I am a hipster. It’s taken a lot of soul searching and a visit to the AA Wikipedia page to go through their 12-step program for me to admit it, but it’s true. It feels good to admit it and I encourage all my fellow self-loathing hipsters to embrace their hipsterness. Because it is only after we admit it to our friends and ourselves that we will stop pissing so many people off. I have adapted the following rules from AA. These 12 (well, eight) steps are helping me; maybe they can help you, too.

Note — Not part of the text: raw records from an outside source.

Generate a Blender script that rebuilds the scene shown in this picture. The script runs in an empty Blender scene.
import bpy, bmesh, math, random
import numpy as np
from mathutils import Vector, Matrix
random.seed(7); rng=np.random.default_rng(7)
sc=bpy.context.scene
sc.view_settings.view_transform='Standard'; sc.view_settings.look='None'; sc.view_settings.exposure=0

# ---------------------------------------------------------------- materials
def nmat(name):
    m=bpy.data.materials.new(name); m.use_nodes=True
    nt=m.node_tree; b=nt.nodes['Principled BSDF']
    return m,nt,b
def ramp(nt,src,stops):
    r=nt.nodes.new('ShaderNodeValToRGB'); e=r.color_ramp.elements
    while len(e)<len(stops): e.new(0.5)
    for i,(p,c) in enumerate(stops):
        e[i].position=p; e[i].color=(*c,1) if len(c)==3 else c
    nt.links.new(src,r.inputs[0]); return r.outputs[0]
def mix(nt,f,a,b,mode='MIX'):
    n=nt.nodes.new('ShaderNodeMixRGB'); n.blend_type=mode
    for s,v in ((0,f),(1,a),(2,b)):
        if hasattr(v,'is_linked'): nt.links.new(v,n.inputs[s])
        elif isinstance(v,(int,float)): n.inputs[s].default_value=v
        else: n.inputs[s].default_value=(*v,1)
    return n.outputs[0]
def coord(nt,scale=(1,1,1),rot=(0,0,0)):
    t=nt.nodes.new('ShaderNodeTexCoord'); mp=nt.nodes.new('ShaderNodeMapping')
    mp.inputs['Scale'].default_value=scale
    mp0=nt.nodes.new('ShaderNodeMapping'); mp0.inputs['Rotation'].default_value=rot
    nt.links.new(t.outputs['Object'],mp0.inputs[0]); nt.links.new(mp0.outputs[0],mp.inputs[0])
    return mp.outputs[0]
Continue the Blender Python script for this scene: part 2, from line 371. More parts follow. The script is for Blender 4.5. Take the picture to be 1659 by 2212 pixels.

  1. We admit we are powerless over our own self indulgence in the world of the “cool” and our lives have become strangled in quirkiness, leaving us unable to enjoy (insert Michael Bay movie title here).
  2. We believe in David Byrne but also in Taylor Swift and she can help restore our sanity.
  3. We make a searching and fearless purging of the ironic in our iTunes (baby steps).
  4. We reveal our hipsterness to our friends, and accept the taunting that will follow.
  5. We allow our defects (long overdue re-appreciation of The Bends) to be cleansed from us.
  6. We make a list of all persons we made feel bad because they didn’t know an indie/garage/punk rock band, and tell them we’re sorry.
  7. We admit when we pretended to like an arty movie when we would really have rather been watching (insert Bruce Willis movie title here).
  8. We put pop-culture in its rightful place, below an appreciation of almost everything else.

I encourage all those who want to come out of the hipster closet to do so (because it’s not like people don’t know anyway). Hopefully I can continue my own healing process. Perhaps I’ll buy a bottle of wine, rent a Wes Anderson movie, and drift away to the smooth sounds of The Arcade Fire.

 

Matthew Strickland is a senior at Drexel University. He studies English and Philosophy, and is anticipated to graduate in March of 2010.




4 Comments »

4 Responses to “My Name is Matt… and I’m a Hipster.”




  1. TJ (Jerome for irony's sake) says:

    I’m so proud of you for accepting the true nature of your hipster-ness! While reading this however, I came to the realization that you are in fact so hip, you are actually beyond a “hipster”. Like with mental illness, those who are in fact crazy, do not understand that they have a problem, or see the world in a severely skewed view. By simply challenging, understanding, and finally embracing your ironic beliefs you have taken a step forward to transcend any signs of hipsteria.

    So, for the time being, you are no longer considered a hipster. That is until embracing your hipster lifestyle becomes the hip thing to do. Hopefully this date will not come before 2012.

  2. Katie (the girlfriend) says:

    Love it! hahahah now you have to write one about dating someone who is “O, so mainstream!”

  3. gradybaby says:

    tj said it best. those that admit they are hipsters are not in fact hipsters. def comparable to mental illness in this regard.

  4. Alex says:

    Jerome, you clearly have spent a large amount of time dissecting hipsterness, so much so I have to wonder if you too are a hipster. Please refer to the well respected 8 step program to confirm.